The difference, I realized, has nothing to do with what you do. It’s about which direction the energy flows. Some activities pour something into you. Others quietly drain whatever you had left. And the draining ones are almost always easier to start. Picking up your phone takes zero effort. Stepping onto the balcony takes a small push. But ease of entry is a terrible guide to quality of experience.
After, Not During#
I started paying attention to how I felt after my evening activities—not during, but after. The phone left me hollow and irritable, like I’d eaten a meal made entirely of sugar. An hour with a real book left me calm and sleepy in the good way. Cooking dinner with music on, even something simple, left me warm and oddly proud. A real conversation with a friend—one where we actually listened—left me lighter than before we spoke.
The pattern was obvious once I saw it. Everything that restored me had one thing in common: I was doing something with my hands or my attention, not having something done to me. I was choosing what to notice, rather than being pulled from one flickering thing to the next. The gap between tending a garden and scrolling a feed is the gap between kneading bread and watching someone else knead bread on a screen. One leaves flour on your hands and warmth in your kitchen. The other leaves nothing at all.
Good Fuel, Empty Fuel#
I don’t think entertainment is a guilty pleasure. It’s a necessity—as essential as food or sleep. But like food, quality matters. A bowl of fresh vegetables and rice nourishes differently than a bag of chips eaten over the sink. Both fill your stomach. Only one fills you.

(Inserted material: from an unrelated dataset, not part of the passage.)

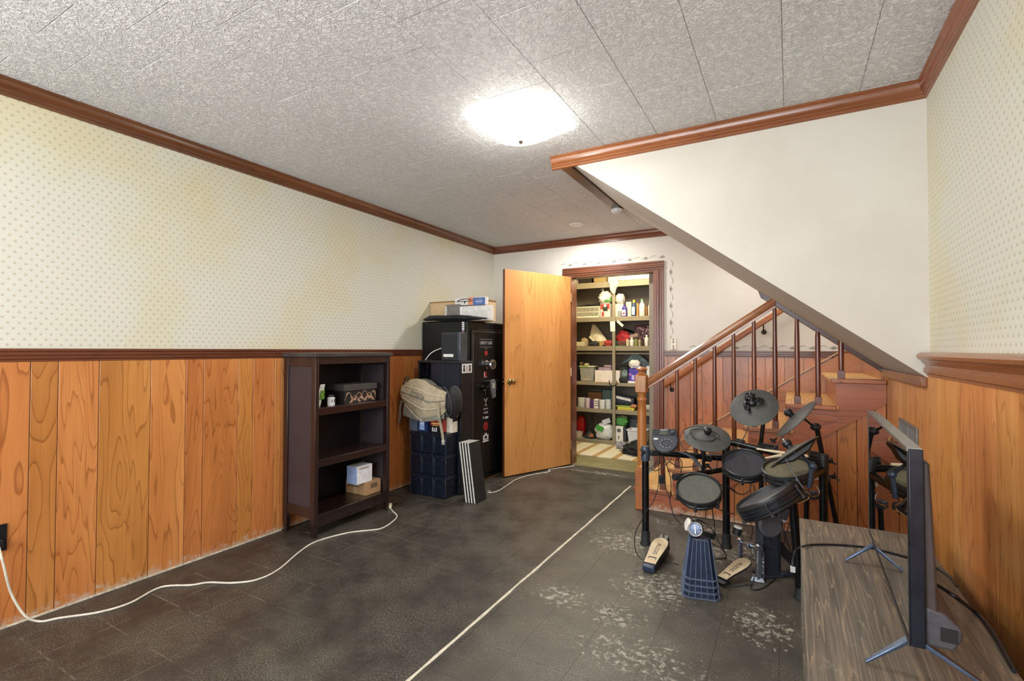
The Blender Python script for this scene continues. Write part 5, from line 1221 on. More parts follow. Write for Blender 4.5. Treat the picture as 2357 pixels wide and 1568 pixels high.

These days I keep a short list in my head of things that actually recharge me. The list isn’t impressive. Reading. Walking after dinner. Calling my sister. Cooking something I’ve never tried before. Sitting on my front step with tea, watching the street go quiet as evening settles in. None of these require money or planning or special equipment. They only require that I choose them before I reach for the easier, emptier option.
A Small Experiment#
What if, this week, you tried one thing? Before you sit down tonight, think of an activity that has left you feeling genuinely rested in the past. Not entertained. Not distracted. Rested. Give it thirty minutes. Then notice how you feel when it’s over. Compare that to your usual evening routine.
The difference might catch you off guard. And once you feel it, calling the empty thing “rest” gets a lot harder.